Contemporary Jewelry Design and Heritage Porcelain Come Together in a Chic New Collaboration

New York talent Marla Aaron renders her signature shapes using the celebrated material and pattern of legacy German brand Nymphenburg

Jewelry designer Marla Aaron’s new collection with Nymphenburg. Photo: Courtesy of Marla Aaron

Since 1747, German brand Nymphenburg has been crafting exceptional porcelain tableware, figurines, and decorative pieces as well as objets d’art with famous collaborators like Damien Hirst, Michele Oka Doner, and Konstantin Grcic, among other notables. Their output resides in private collections as well as the holding of major institutions like The Metropolitan Museum of Art and Cooper Hewitt in New York and the Stedelijk Museum Amsterdam.

Jewelry designer Marla Aaron’s new collection with Nymphenburg. Photo: Courtesy of Marla Aaron

Now, Nymphenburg has teamed up with New York jewelry designer Marla Aaron to reimagine her edgy carabiner-like bijoux with traditional porcelain accents. “I saw the pieces we could make so clearly on my initial visit to Nymphenburg,” says Aaron, who, in the moment, suggested renditions of her Lock, Trundle Lock bracelet, earrings, Depository ring holder in porcelain, and with mechanisms finished in gold.

Our jewelry is allowing more people to experience Nymphenburg at its most exquisite”

Marla Aaron

Two years in the making, Aaron first met the Nynmphenburg team nearly 25 years ago during her previous career in marketing at American Express. “I remember becoming entranced by the story of this more than 300-year-old German porcelain company that still hand-paints their porcelain, set in a castle outside of Munich. They gave each of us a beautiful book about the company and a small piece of their porcelain as a gift for our time,” she recalls. Then, in 2017, she reconnected with the brand at her 47th Street atelier in New York. “That meeting turned into a later visit to the Nymphenburg workshops and it was there that I first saw the Cumberland dinnerware pattern ‘live’ and instantly understood how this intricate pattern would be stunning reimagined as jewelry.”
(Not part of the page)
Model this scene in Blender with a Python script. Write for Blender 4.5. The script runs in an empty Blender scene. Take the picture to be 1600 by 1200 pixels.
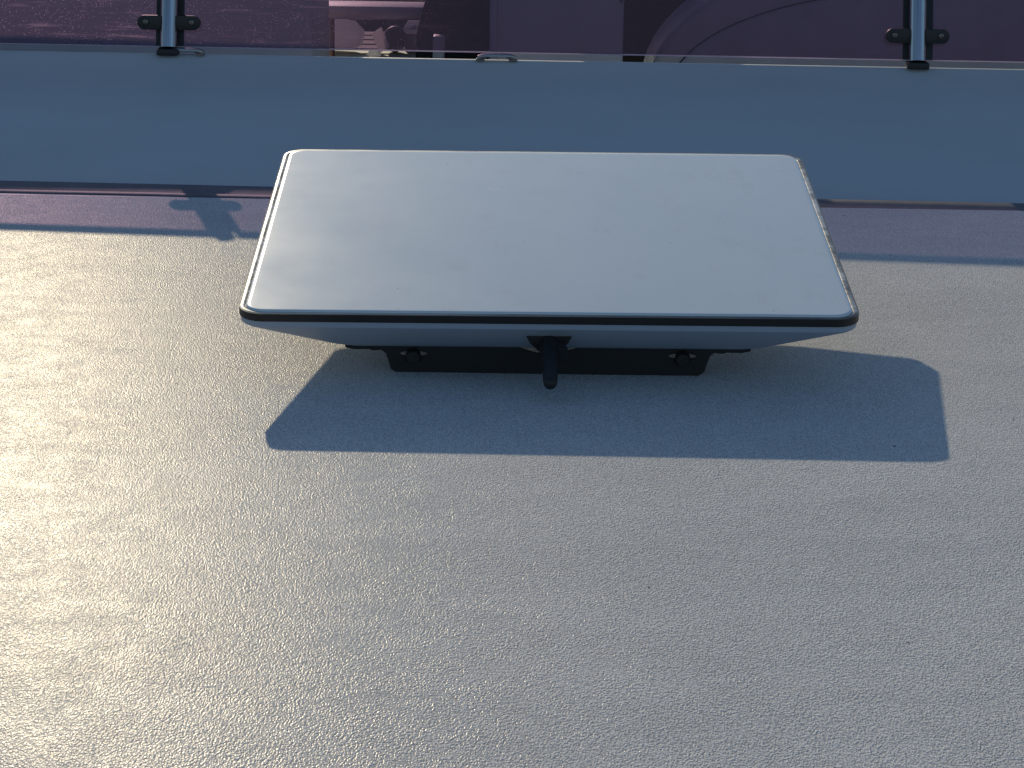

The collaboration includes editions of Marla Aaron’s Lock, Trundle Lock bracelet, earrings, and Depository ring holder in porcelain and with mechanisms finished in gold. Photo: Courtesy of Marla Aaron

Dating back to 1765, the Cumberland pattern features an explosion of festive blooms in vibrant, summery shades enlivened with flittering butterflies, ladybugs, and other insects, the entire tableaux topped by a scalloped border traced in gold. “It is simply the most beautiful china pattern I’ve ever seen,” says Aaron. “Nymphenburg’s handpainted porcelain is the highest expression of ‘rarefied’ and I deeply believe that if things become too rare in a way that people can’t experience them, then they disappear. In this way, our jewelry is allowing more people to experience Nymphenburg at its most exquisite.”

Jewelry designer Marla Aaron’s new collection with Nymphenburg. Photo: Courtesy Marla Aaron

Forming the jewelry was a challenge for both studios, but discovering the porcelain could be cut much in the same way as gemstones proved to be a breakthrough moment. The final results look elegant layered with other adornments or stylish and smart worn on its own. “The beauty for me comes in seeing what people will do with it,” says the designer, who released the porcelain pieces simultaneously with another new array made using rubber. “This work with porcelain was incredibly gratifying but we are on an exploration of materials and helping to redefine what precious can mean in jewelry. The future is filled with possibility.”